Hibernation is tempting…

11th December 2007

Thoughts of torrential downpours like those that we got last week are enough to send all but the most dedicated (insane?) outdoors types huddling indoors in the comfort of their own homes. The sound of the rain being blown against my bedroom window on Saturday did anything but entice me from my nice warm bed. Couple that with a wetting on the way home from work on Friday night and a consummate power hosing while on the same journey the previous evening, you’d begin to consider using your best hillwalking waterproofs for a five minute dash to and from the bus. Thankfully, such grottiness has now departed us and I now hope to get in a pre-Christmas excursion into hill country after seeing the delights of today pouring through the windows at work. It’s amazing how a spot of sunshine changes the mood.

In fact, the foul weather episode got me thinking about why it’s so easy to go into walking hibernation. For one thing, the shorter days are a challenge, particularly when it comes to day trips. Staying local, going away for a few days and planning for some walking after dark are all ways around this. I must admit to having done a little of the last of these but I did ensure that navigation was straight forward so that I’d make my way home as planned.

Speaking of winter skills, thoughts of going out in snow and ice soon bring forth visions of crampons and ice axes and the need to able to use them. In these days of global warming, it may be that snow is encountered less and less, making going on a course at the likes of Plas y Brenin or Glenmore Lodge a very good idea. I once popped up to Fort William for a weekend in January only to see little or no snow while pottering about in Glen Nevis. It was later in the same year when I finally encountered the white stuff and it was very crisp and crunchy underfoot as I wandered about on local hills between Macclesfield and Buxton. So snow need not be that threatening, so long as you keep your wits about you. Having said that, I’ll be mindful of the need for winter skills when plotting trips to the higher places of Scotland, Wales and England, particularly when potential encounters with snow and ice are forecast.

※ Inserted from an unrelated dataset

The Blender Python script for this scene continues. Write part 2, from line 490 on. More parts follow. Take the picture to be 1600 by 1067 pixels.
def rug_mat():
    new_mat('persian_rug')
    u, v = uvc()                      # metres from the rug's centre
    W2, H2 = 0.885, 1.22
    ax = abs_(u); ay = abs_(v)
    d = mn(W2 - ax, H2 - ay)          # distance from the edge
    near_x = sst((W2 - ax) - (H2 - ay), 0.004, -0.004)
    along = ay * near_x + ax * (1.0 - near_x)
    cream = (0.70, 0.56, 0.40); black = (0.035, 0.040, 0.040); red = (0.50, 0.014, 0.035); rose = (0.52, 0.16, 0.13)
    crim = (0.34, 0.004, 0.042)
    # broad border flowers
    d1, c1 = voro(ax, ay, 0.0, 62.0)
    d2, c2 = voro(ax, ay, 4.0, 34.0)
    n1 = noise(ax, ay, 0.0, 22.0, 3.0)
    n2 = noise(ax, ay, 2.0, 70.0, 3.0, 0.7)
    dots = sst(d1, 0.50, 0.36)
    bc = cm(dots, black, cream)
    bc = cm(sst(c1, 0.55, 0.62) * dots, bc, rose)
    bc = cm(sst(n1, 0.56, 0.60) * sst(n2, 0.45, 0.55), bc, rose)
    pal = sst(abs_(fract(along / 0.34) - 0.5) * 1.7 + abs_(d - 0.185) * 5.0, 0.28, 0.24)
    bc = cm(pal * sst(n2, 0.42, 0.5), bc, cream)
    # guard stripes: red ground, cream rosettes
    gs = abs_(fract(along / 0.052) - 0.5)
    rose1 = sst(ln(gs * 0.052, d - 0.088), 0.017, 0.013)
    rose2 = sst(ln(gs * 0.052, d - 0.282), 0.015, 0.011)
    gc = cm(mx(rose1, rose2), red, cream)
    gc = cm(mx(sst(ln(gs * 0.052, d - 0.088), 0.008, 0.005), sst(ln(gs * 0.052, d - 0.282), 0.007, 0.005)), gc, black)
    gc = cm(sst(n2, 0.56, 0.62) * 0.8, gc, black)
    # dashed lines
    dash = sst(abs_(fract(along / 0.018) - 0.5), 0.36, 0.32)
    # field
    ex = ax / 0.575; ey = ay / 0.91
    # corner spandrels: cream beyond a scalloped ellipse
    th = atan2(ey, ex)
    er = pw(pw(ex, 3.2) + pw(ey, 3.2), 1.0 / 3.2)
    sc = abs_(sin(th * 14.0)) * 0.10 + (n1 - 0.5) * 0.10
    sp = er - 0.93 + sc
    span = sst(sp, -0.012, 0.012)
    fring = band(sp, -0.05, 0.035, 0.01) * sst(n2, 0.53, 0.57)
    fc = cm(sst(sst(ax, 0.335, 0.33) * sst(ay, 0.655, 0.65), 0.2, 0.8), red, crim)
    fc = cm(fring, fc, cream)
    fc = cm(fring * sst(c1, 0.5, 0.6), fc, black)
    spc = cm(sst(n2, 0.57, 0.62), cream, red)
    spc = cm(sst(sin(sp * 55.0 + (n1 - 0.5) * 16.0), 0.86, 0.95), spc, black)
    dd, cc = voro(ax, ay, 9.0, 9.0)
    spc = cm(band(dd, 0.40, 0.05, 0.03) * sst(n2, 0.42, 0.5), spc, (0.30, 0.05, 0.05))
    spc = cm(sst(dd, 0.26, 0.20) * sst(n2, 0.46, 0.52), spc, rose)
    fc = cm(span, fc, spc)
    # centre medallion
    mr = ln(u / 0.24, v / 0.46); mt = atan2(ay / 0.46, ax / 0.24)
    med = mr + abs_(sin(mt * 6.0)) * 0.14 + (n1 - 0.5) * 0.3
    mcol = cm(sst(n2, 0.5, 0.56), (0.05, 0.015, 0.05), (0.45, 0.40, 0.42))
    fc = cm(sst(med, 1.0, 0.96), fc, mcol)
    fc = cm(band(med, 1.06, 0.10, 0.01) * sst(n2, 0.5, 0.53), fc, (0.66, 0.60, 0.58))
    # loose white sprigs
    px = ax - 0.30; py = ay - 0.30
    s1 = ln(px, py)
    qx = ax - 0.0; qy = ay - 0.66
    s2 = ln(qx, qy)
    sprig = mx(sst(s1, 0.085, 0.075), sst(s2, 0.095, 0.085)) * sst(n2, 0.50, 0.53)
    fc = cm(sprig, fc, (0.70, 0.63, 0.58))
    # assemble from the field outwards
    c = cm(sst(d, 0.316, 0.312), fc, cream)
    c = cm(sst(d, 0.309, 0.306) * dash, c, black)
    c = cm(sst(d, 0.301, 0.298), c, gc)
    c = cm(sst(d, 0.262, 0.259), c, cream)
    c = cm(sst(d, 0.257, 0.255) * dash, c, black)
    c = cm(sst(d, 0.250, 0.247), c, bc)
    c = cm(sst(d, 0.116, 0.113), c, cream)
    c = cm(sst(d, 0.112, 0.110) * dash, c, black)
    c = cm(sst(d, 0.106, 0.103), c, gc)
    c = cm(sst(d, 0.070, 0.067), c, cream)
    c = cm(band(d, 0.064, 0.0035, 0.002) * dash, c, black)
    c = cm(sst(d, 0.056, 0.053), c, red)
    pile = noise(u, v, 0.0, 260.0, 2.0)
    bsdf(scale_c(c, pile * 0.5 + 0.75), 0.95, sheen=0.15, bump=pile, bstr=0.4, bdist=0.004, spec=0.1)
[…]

It would be a shame to let thoughts of inclement weather and shorter days put you off; there’s a spot of very special magic be sampled at this time of year. After all, you can getting torrential downpours at any time of year and I spent a soggy sojourn in Fort William on one July visit that rather proves the point. It can be very memorable to see how the way that light plays upon the landscape does enliven the views on those cold, crisp, clear sunny days. Intriguingly, mixing sun and cloud can make those views even better as I found out while on an excursion around Harlech last year, and you may find that you have the whole experience to yourself. I must get back to plotting that escape…


  • John Hee says:

    Walking hibernation – an interesting observation and, to be honest, one that most of us fall prey to at this time of year. Roll on Dec 21 and the days have promise of returning with some day light to actually think there is life beyond work!